A recent column by Frank  Bucholtz in the Surrey Leader, highlights the lack of proper consultation between the city and it’s residents, and he says that the cities consultation process is broken.  In uncustomary fashion, I’ve  included it here in its entirety, because I felt in this case, taking excerpts, really takes away from his  total message. Frank makes some excellent points.

COLUMN: Public left out of process

by Frank Bucholtz -Surrey North Delta Leader

Surrey’s consultation process is broken.

I couldn’t agree more with Coun. Barinder Rasode, who lamented the divisiveness and lack of meaningful dialogue at the five open houses on amending Surrey’s bylaw to allow larger homes to be built on the traditional 60-foot lots which were once the suburban standard.

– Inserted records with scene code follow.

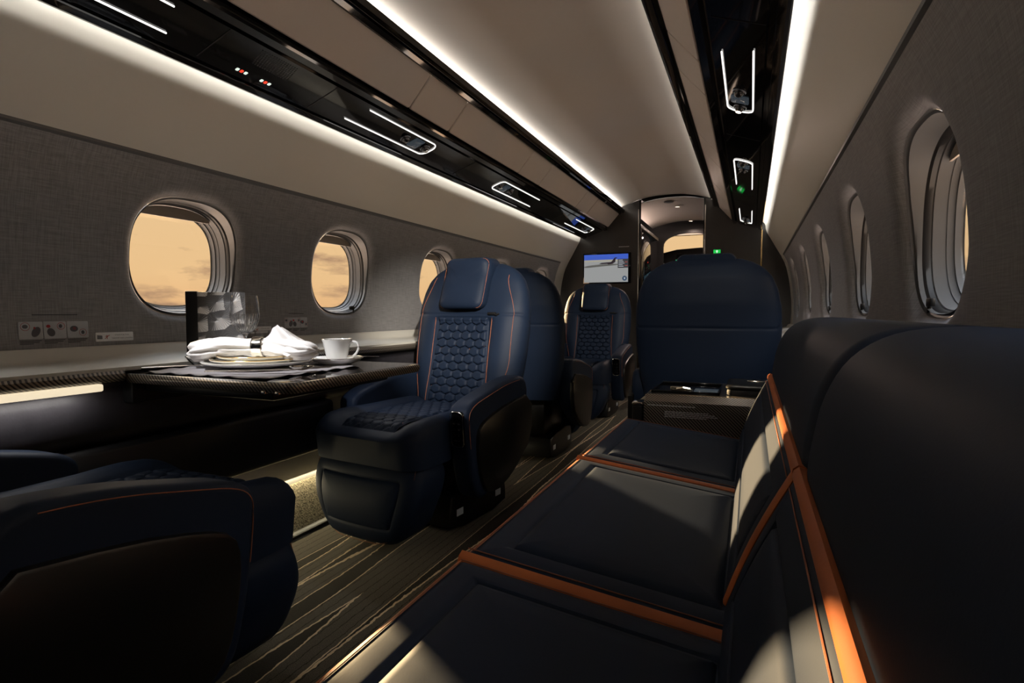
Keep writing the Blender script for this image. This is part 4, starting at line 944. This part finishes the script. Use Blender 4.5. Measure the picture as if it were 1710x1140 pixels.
# flight deck arch
A = [(-.62, -.03), (-.62, 1.90), (.70, 1.90), (.70, -.03), (.34, -.03)]
arch = [(.34-.0*k, 1.55) for k in range(1)] + [(.05+.29*math.cos(t), 1.55+.15*math.sin(t)**.8) for t in [PI*k/16 for k in range(1, 16)]] + [(-.24, 1.55), (-.24, -.03)]
struct(build('wall_flight_deck', prism(A+arch, g1, g1+.05, fn=lambda a, b, c: (a, c, b)), 'satin_black', smooth=False))
struct(build('ceiling_flight_deck', slab([(.55, 1.70), (.4, 1.80), (.0, 1.86), (-.4, 1.80), (-.55, 1.70)], g1+.05, 7.75, 1, .006), 'ceiling_cream'))
fd = thing('instrument_panel', 'dark flight deck instrument panel with small lit screens seen through the doorway', 'instrument panel', (0, 7.9, 1.2))
rel(build('glareshield', prism([(-.60, 1.45), (-.45, 1.56), (-.2, 1.615), (.1, 1.63), (.4, 1.60), (.60, 1.50), (.60, 1.40), (-.60, 1.40)], 7.7, 8.15, .01, fn=lambda a, b, c: (a, c, b)), 'satin_black'), fd)
rel(build('panel', bbox(-.60, .60, 7.80, 7.86, .6, 1.42), 'satin_black', smooth=False), fd)
for k in range(4): rel(build('screen', bbox(-.5+k*.24, -.29+k*.24, 7.785, 7.80, 1.20, 1.38, .004), 'blue_screen'), fd)
rel(build('mode_panel', bbox(-.2, .3, 7.67, 7.70, 1.50, 1.56, .004), 'shell'), fd)
rel(build('warning_light', bbox(.0, .035, 7.66, 7.67, 1.52, 1.54), 'red_light', smooth=False), fd)
kn = [bbox(-.55+random.random()*1.05, 0, 0, 0, 0, 0) for _ in range(0)]
for k in range(26):
    x = -.5+random.random()*.95; z = 1.42+random.random()*.08
    rel(build('knob', lathe([(.007, 0), (.007, .012), (.0005, .013)], 8, (0, 0, 0)), 'print_white' if k % 3 else 'green_light'), fd).matrix_basis = Matrix.Translation((x, 7.69, z)) @ Matrix.Rotation(PI/2, 4, 'X')
ws = [(-.60, 1.48), (.60, 1.48), (.60, 1.80), (.3, 1.86), (-.3, 1.86), (-.60, 1.80)]
wn = struct(build('window_13', loft([[(x, 8.45-(z-1.3)*.5, z) for x, z in [(p[0]*s, 1.66+(p[1]-1.66)*s) for p in ws]] for s in (1, .93)], caps=False), 'frame_dark'))
build('pane', prism(ws, 0, .006, fn=lambda a, b, c: (a*.95, 8.45-(b-1.3)*.5+c, b)), 'pane', wn)
struct(build('trim_14', join(bbox(-.70, .78, 8.5, 8.6, -.03, 1.42), bbox(-.7, .78, 7.6, 8.3, 1.87, 1.9)), 'satin_black', smooth=False))
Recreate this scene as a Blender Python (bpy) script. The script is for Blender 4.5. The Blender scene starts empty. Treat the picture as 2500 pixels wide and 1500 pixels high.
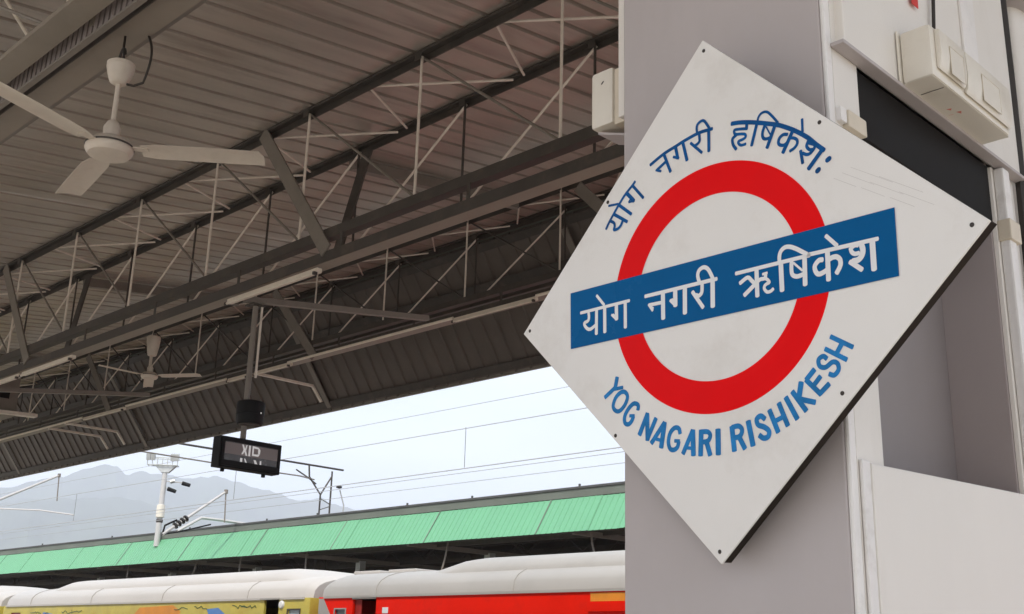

Rasode said she would like to take a good look at the structure of Surrey’s public information meetings.

“I’d like it to be a true exchange of information and I don’t think these ones were. As a council, we need to take a look at (consultation) and see how we can do that differently.”

Her words came at a most opportune time. Not only has the consultation on large homes been divisive and controversial, it wound up just as the city made another attempt at consultation, this time on the plan to allow an adventure park in Redwood Park. A proposal for a five-hectare area “wild play” area, including zip lines, suspension bridges and scramble nets, was the subject of an open house on Tuesday night.

This meeting is a classic illustration of all that Rasode finds objectionable. It was held months after the initial suggestion of an adventure park was brought to public attention.

There was minimal notice to those who are interested. Unless one checks the city website regularly, or happens to see an advertisement (which do not reach some Surrey residents at all), these meetings are never known to most people.

In addition, this meeting was held from 6 to 8 p.m., which is not the most opportune time for people who are just on their way home from work, and it was held at Hall’s Prairie Elementary, the night before a statutory holiday. The school is located in a remote rural part of Surrey that is miles from a transit line.

Had I known about this meeting more than 24 hours in advance, I would have attended, given my strong concern that Surrey is letting a unique heritage park be partially taken over by a private company.

Nonetheless, the city persists in holding sham meetings like this. They take place on the premise that no one can complain about a project if such a meeting is held, because they had the opportunity to speak up.

I’ve attended many of these meetings over the years, on several occasions about development plans in my neighbourhood. They are set-ups from the very beginning. Opinions that are at odds with the planning department are pushed off to the side and never featured in any report on the meetings.

Surrey, whether by accident or design, uses a scattergun approach to public consultation. Citizens are allowed to have their say, but the feedback is so diffused as a result of the process, the essence of their concerns is completely lost.

There are exceptions. When the community is able to rally around one project and it captures enough of the public’s interest, as happened with the planned road extension through Bear Creek Park, city staff and council cannot ignore it.

But in most other situations, the current approach works very well in ensuring that the city is run by senior staff in exactly the way they want it run, with minimal interference from council – and particularly from pesky citizens.